Indeed, every Jew was there at the time of the redemption from slavery. As we are physical descendants of the Israelites, we were there in the bodies of our forefathers, just as it says in Hebrews 7:9-10, when the author explains that even the Levitical priesthood offered tithes to Melchizedek, “One might even say that Levi himself, who receives tithes, paid tithes through Abraham, for he was still in the loins of his ancestor when Melchizedek met him.”

Just as we have placed ourselves personally and communally at the Passover exodus, we do so also in regard to our presence at Mount Sinai, hearing the revelatory voice of HaShem and receiving his Law. We see ourselves in every step of the redemption. Indeed we were, and we must never forget.

The Whole Assembly of Israel

Just as we were present in Egypt, through the sea and at the mountain, so too, were we present at the cross when the Messiah was being sacrificed along with criminals.
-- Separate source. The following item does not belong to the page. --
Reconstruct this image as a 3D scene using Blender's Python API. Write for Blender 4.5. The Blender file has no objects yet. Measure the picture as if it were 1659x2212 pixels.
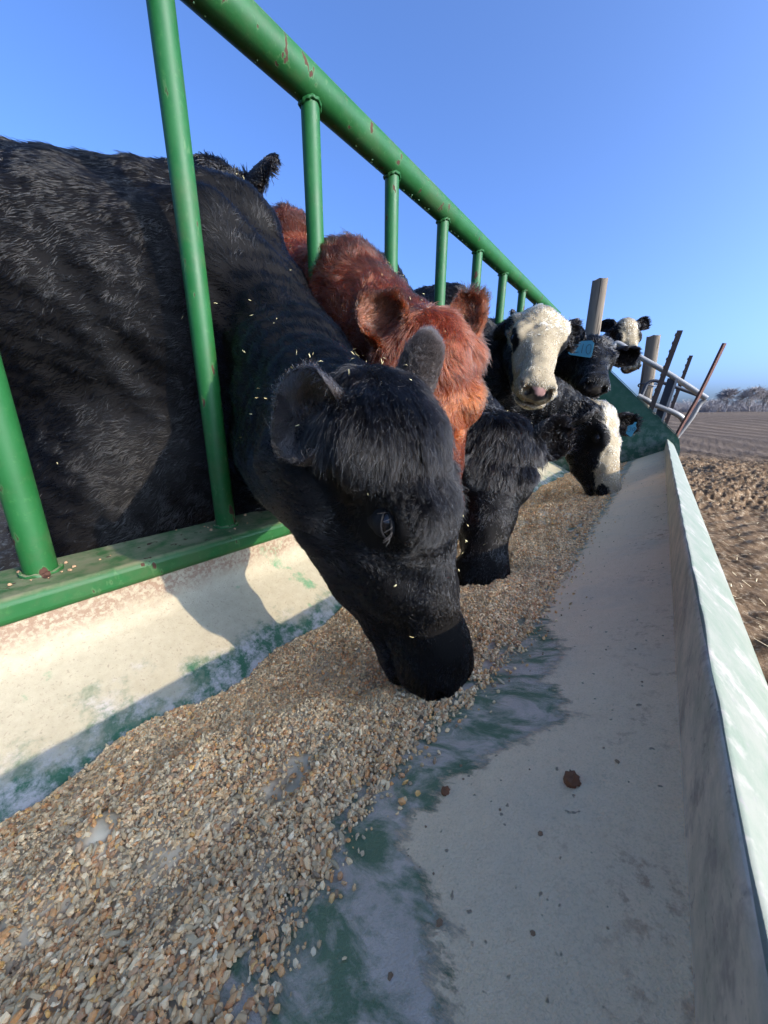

As Jews from every land and from all parts of Judea ascended to Jerusalem to celebrate the Passover, they brought us, the entire Jewish nation, along with them as well.

As it says in Exodus 12:6, “The whole assembly of the congregation of Israel shall kill their lambs at twilight.” Only the Jewish people can bring the Passover lambs for sacrifice, and so too, only the Jewish people were able to bring the sacrifice of the Lamb of God. We were present, witnessing and presiding over the sacrifice to which Messiah went willingly and lovingly.

And just as we were there that Passover, we were also there during that Shavu’ot that came fifty days later. We were there with our ancestors who were in Sinai, and with those in Jerusalem. We heard the revelation of the commands of God in the Decalogue, and we heard the revelation of the Messiah and witnessed the outpouring of the Holy Spirit.

There in Spirit

However, it is not only us Jews who have a stake in this remembrance, but a person from among the nations can see themselves spiritually, and even in a sense, physically, to have been there at Mount Sinai, at the cross, and at the outpouring of the Holy Spirit at Shavu’ot. Just as the mixed multitude was present at Sinai, just as the Romans (whose empire stretched across most of the known world) were present at the foot of the cross and complicit in hanging our Messiah on it, and just there was a multitude present for Peter’s message at Shavu’ot, so too, can Gentiles see themselves as having been present as well. The various Gentile nations are represented in conjunction with these redemptions that bear universal significance and are of eternal proportions.

This is not to say that the election of Israel is trivial, nor is this to say that every Gentile had a physical ancestor present in all events. However, this shows that the nations’ participation in and benefit from the redemptions was not a later amendment added in the New Testament, rather it was always meant to be so.

Collective Memory of Universal Redemption

As Jews, we must extend that national memory beyond just Egypt and Sinai, but every step of the Israelite journey is our story; every event is alive in our collective, physical memory. And just as we were present there, so too, were we present at Yeshua’s death. This is not our curse, but our blessing. We are not guilty of deicide, but of leading the sacrifice to the altar for the sake of the whole world. We can find room both to rejoice and to repent as a nation.

For Gentiles, the redemptive memory is not foreign to you. Whether your nation was physically present at any of these moments, you were still represented. You have a share and a presence at the revelation on Sinai and the sacrifice at Golgotha. We all participated in the Messiah’s sacrifice and we all benefit from that shed blood. There is no one group to blame for his death, there is only one God in heaven to praise for the atonement and rescue he brings.

Let us never forget our presence, and may we never cease to praise HaShem for the redemption he has wrought for all of humanity. Let us continue to hope expectantly in the final redemption that is yet to come.